Acids, Bases and Salts — RRB Group D Study Notes
Overview
Acids, Bases and Salts is a high-yield topic in the General Science (Chemistry) section of Railway Group D exams. Questions typically test basic definitions, pH scale interpretation, neutralisation reactions, properties of acids/bases, and identification of common household salts and their uses. This topic overlaps with everyday chemistry—think lemon juice, soap, antacids, baking soda—so examples are easy to relate to and remember.
Expect 2–3 direct questions on pH values, indicators, chemical formulas of common acids/bases/salts, or reactions. Mastery involves knowing the pH scale range, recognising strong vs weak acids/bases, writing neutralisation equations, and recalling real-world applications of salts like common salt (NaCl), washing soda (Na₂CO₃), and baking soda (NaHCO₃). Clarity on indicators (litmus, phenolphthalein, methyl orange) and their colour changes is also crucial.

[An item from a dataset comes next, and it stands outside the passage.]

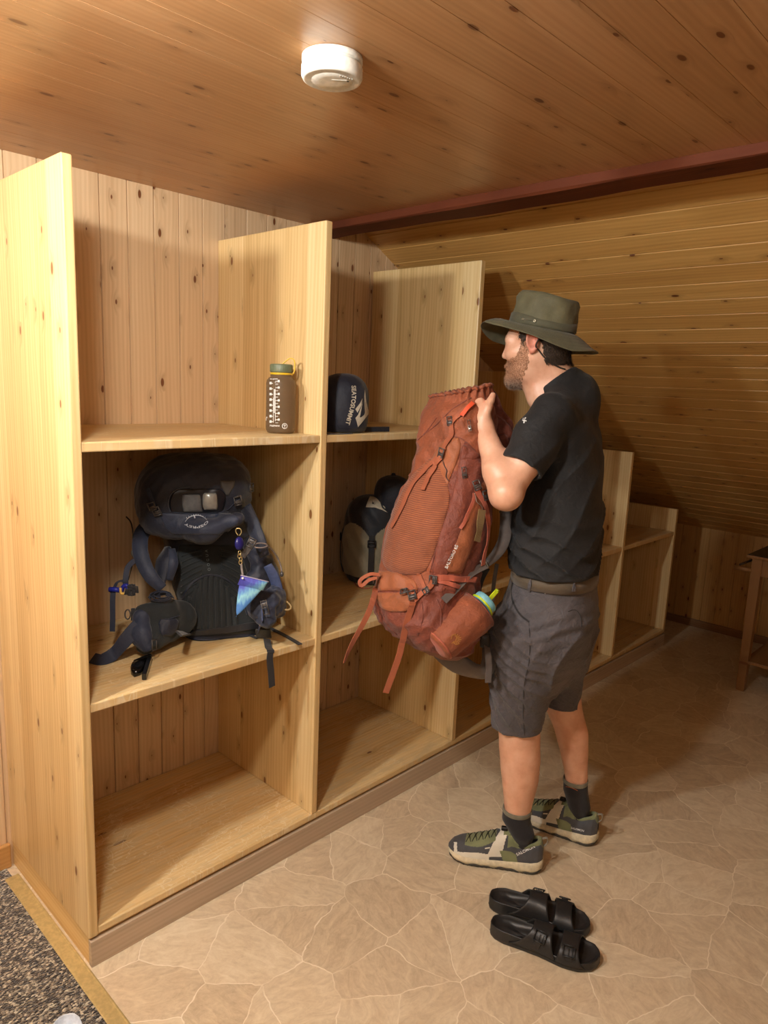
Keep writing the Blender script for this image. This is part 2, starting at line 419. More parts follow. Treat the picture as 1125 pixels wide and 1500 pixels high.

Since this is conceptual rather than calculation-heavy, focus on definitions, properties, examples and classification. The exam rewards accurate recall and the ability to match substances to their acidic/basic/neutral nature.
Key Concepts
- **Acids** are substances that taste sour, turn blue litmus red, and release hydrogen ions (H⁺) in aqueous solution. Examples: hydrochloric acid (HCl), sulphuric acid (H₂SO₄), acetic acid (CH₃COOH). Strong acids ionise completely; weak acids ionise partially.
- **Bases** taste bitter, feel slippery, turn red litmus blue, and release hydroxide ions (OH⁻) in water. Water-soluble bases are called alkalis. Examples: sodium hydroxide (NaOH), potassium hydroxide (KOH), calcium hydroxide (Ca(OH)₂). Strong bases dissociate fully; weak bases partially.
- **Salts** form when an acid reacts with a base in a neutralisation reaction. They are ionic compounds; common salt (NaCl) is the archetypal example. Salts can be neutral, acidic or basic depending on the parent acid and base.
- **pH scale** measures acidity or basicity on a 0–14 range. pH < 7 is acidic, pH = 7 is neutral, pH > 7 is basic/alkaline. Each unit is a tenfold change in hydrogen ion concentration. Lower pH means higher acidity.
- **Indicators** change colour in acidic or basic media. Litmus (red in acid, blue in base), phenolphthalein (colourless in acid, pink in base), and methyl orange (red in acid, yellow in base) are standard lab indicators.
- **Neutralisation** is the reaction between an acid and a base to produce salt and water: Acid + Base → Salt + Water. The reaction is exothermic (releases heat). Example: HCl + NaOH → NaCl + H₂O.
- **Strength of acids/bases** depends on degree of ionisation, not concentration. Concentrated vinegar is still a weak acid; dilute HCl is still a strong acid.